A Beginner’s Guide to Skiing (sort of)

Skiing. Anyone who’s been raves about it, and people who haven’t appear generally indifferent to it. Whether the latter comes through jealousy or inability to go skiing, or whether it is simply an indifference towards the activity, depends on the person.

Before going skiing, I can safely say I was indifferent to it. In fact, I was probably more actively against going, convinced I wouldn’t be any good at it and that it was far too expensive. As it turns out, both those things were true, and although I am no longer actively against going skiing again, I think I’ve only progressed to simply indifferent.

The holiday as a whole was actually fantastic, and I’ll do a separate post about it. However, this post is just about skiing. Skiing for beginners, for the uninitiated, for those not in the know. Because, as I said before, everyone who goes skiing raves about it, and I used to find myself wondering just what was so amazing about skiing.
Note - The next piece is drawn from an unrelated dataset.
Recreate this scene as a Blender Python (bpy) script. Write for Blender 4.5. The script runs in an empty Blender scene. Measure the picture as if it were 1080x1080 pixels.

I didn’t have any lessons whilst we were away, but Matt’s a pretty good skier and taught me the basics, which was fine. After I got over the initial panic, and we were on a decent learning slope, I was really getting the hang of it. The second day we were at Krvavec ski resort was, indeed, amazing. The sun was shining, we were above the clouds, there were amazing views, and I was really improving. By the end of the day I could ski down the baby slope myself, and was really getting the hang of controlling the skis. Best of all, I could finally stop all by myself and without falling over!

The trouble really began the next day, when it became very obvious just how scared of heights and falling I am. Trying any steeper slopes made me panicky, and I’d just freeze up. I was fine going up on a drag lift, but it was the skiing back down again which was the problem. I was still fine on the flatter slopes, and I could remember all the basic and technically how to get down, I was just terrified of shooting off down the hill too fast and coming a cropper on the way down.

I still enjoyed the last couple of days, but more for the atmosphere than the actual skiing. It was always a triumph when I got to the bottom of a slope, and despite how long it took me I always felt quite proud of myself, but I just wasn’t able to let myself go and progress any further.

It’s a shame, because skiing is truly euphoric, which I suppose is why everyone who goes constantly spouts its praises. When you’re skiing down a slope – however slowly – there’s a sense of independence offered by the fact that you, alone, are doing this (even if someone’s shouting at you to turn now or point your skis in a certain direction…). There’s a sense of calm from being surrounded by white, as far as the eye can see. And there’s the beauty of the place. It’s quite a surreal feeling, and of course the skiing itself is an unusual type of movement which the body isn’t used to.

I guess what I’m trying to say is that I can see why people love skiing so much. Unfortunately, I think to really appreciate it, you kind of have to be quite good at it in the first place.